Aunque la lectura y las ferias del libro sean un asunto de pocos -incluso en el caso de que sean de los pocos muchos-, creo que estamos en la obligación de defenderlas, de promocionarlas, de actuar como si consistieran en uno de los acontecimientos más importantes del presente. Seremos pocos, sí, pero somos los pocos felices. Porque a la hora de la verdad se trata de eso: de proporcionar a los individuos una coartada para ser más felices, para vivir de forma más intensa, para que los actos biográficos particulares adquieran la condición mitológica que sólo proporcionan las precisiones verbales que nos regalan los libros.

Nunca me han terminado de convencer los argumentos pedagógicos a favor de la lectura. Están bien, no lo dudo, pero no me resultan eficaces del todo. Antes que el «Docere», prefiero el «Delectare». Leemos para pasarlo en grande (incluso pasándolo mal), leemos para reír y llorar si es preciso, leemos para matar el tiempo que nos mata, leemos para sentirnos en plenitud de nuestra inteligencia. Pobres de quienes se lo pierden: los perdonamos, porque no saben lo que dejan de hacer.

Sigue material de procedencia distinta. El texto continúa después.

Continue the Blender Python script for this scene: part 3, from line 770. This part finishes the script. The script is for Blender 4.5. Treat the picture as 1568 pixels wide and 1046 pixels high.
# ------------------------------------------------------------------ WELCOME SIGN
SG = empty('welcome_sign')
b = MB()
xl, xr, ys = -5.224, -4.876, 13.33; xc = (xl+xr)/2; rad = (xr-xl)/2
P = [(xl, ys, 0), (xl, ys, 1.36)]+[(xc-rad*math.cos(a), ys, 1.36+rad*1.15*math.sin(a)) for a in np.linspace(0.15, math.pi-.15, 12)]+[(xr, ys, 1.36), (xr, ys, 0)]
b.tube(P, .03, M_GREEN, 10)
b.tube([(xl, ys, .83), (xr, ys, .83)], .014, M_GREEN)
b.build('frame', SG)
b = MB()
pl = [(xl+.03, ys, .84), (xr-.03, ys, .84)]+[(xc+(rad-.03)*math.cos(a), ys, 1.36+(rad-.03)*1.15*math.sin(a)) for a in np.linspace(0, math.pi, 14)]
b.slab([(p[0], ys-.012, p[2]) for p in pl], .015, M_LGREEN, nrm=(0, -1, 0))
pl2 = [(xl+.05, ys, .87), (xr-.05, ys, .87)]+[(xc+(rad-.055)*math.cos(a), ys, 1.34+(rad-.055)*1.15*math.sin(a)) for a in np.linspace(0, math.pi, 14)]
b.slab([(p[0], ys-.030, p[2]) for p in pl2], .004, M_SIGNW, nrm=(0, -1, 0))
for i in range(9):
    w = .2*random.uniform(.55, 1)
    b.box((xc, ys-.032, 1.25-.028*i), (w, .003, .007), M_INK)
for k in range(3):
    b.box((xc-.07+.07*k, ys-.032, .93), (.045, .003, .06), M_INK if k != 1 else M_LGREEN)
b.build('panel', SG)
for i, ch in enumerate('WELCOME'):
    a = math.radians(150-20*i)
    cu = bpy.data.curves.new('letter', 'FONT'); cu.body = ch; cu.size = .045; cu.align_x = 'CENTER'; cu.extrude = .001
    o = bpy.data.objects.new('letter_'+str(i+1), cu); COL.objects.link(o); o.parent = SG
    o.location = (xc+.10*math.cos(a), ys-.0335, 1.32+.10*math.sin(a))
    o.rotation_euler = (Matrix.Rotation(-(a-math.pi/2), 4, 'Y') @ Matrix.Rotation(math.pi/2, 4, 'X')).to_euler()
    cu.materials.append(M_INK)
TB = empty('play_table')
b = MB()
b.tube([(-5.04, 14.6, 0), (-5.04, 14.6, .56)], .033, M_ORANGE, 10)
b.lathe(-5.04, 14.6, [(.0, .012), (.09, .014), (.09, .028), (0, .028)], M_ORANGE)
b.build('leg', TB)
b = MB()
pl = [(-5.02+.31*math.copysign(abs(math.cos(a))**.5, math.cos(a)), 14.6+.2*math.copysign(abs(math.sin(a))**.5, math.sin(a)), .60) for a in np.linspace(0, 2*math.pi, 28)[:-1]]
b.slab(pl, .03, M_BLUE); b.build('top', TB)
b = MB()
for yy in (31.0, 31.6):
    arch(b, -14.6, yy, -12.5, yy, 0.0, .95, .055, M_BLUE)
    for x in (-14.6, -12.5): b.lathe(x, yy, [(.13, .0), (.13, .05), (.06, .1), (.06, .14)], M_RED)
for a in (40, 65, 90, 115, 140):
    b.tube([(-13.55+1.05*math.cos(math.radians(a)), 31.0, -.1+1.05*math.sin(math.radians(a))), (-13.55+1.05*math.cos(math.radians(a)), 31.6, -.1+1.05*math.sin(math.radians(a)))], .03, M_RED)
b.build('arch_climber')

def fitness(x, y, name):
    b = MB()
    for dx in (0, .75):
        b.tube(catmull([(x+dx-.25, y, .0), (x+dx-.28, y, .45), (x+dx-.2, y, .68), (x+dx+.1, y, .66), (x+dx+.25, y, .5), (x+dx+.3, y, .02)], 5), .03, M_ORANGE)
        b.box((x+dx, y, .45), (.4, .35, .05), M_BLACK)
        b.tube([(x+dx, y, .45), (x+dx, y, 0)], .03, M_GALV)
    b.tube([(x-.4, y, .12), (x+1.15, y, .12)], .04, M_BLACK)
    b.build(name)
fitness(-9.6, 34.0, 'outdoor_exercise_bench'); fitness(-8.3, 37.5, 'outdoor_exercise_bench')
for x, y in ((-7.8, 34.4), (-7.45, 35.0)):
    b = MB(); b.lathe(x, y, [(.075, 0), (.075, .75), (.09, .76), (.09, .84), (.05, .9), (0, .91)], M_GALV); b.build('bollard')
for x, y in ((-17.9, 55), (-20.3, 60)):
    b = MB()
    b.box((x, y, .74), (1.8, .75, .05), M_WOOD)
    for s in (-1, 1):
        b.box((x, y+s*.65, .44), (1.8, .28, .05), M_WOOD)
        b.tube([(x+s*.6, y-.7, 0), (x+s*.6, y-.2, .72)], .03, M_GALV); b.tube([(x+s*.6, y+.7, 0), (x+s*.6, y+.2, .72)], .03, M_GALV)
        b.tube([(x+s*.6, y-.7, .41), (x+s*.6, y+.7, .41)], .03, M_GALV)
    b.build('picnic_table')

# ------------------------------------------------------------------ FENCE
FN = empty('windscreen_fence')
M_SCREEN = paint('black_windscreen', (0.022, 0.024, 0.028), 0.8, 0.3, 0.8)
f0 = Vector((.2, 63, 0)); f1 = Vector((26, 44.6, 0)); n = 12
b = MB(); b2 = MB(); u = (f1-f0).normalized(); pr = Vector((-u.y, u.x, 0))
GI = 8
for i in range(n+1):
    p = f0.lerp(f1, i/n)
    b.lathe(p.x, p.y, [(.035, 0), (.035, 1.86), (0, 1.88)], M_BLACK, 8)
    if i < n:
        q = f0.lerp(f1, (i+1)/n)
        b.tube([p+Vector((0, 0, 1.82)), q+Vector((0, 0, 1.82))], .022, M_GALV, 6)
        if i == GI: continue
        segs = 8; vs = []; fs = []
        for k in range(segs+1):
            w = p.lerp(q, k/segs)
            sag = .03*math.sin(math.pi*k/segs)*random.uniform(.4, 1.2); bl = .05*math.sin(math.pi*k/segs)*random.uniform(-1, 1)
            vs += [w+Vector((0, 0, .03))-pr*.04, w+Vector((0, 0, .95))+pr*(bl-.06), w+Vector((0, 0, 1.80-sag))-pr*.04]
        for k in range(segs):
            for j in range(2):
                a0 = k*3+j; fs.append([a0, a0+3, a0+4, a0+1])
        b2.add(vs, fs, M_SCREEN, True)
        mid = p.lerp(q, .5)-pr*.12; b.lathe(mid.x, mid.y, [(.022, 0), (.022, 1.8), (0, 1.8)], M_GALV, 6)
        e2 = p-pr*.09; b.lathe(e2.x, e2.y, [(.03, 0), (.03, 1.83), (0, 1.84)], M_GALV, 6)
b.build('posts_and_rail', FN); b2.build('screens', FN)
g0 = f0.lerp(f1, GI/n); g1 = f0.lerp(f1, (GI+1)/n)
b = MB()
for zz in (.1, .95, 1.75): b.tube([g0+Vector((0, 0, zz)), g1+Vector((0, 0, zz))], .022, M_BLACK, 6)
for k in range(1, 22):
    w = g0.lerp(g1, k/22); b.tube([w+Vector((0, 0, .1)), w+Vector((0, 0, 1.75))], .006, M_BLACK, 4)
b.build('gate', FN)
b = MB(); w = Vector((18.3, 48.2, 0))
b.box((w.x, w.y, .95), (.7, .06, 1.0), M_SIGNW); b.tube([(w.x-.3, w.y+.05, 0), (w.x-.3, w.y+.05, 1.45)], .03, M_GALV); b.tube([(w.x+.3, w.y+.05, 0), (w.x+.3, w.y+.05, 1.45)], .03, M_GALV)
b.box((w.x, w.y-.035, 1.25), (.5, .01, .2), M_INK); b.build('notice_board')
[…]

Los escritores vamos a la Feria -cuando vamos a firmar, a leer, a charlar con colegas-, para que el verbo se haga carne entre los curiosos. Pero carne mortal, sin trascendencia excesiva. A la gente le gusta tocar el género, verlo fresco sobre el mostrador, poder clavarle la uña para ver si está jugoso o mojama. El lector nunca se fía del todo acerca de si el autor del libro está vivo o muerto. La literatura es una actividad que suelen practicar los difuntos, de manera que hay que dar pruebas de vida. Los feriantes -lectores y escritores- vamos por eso a la Feria: para demostrar que seguimos vivos.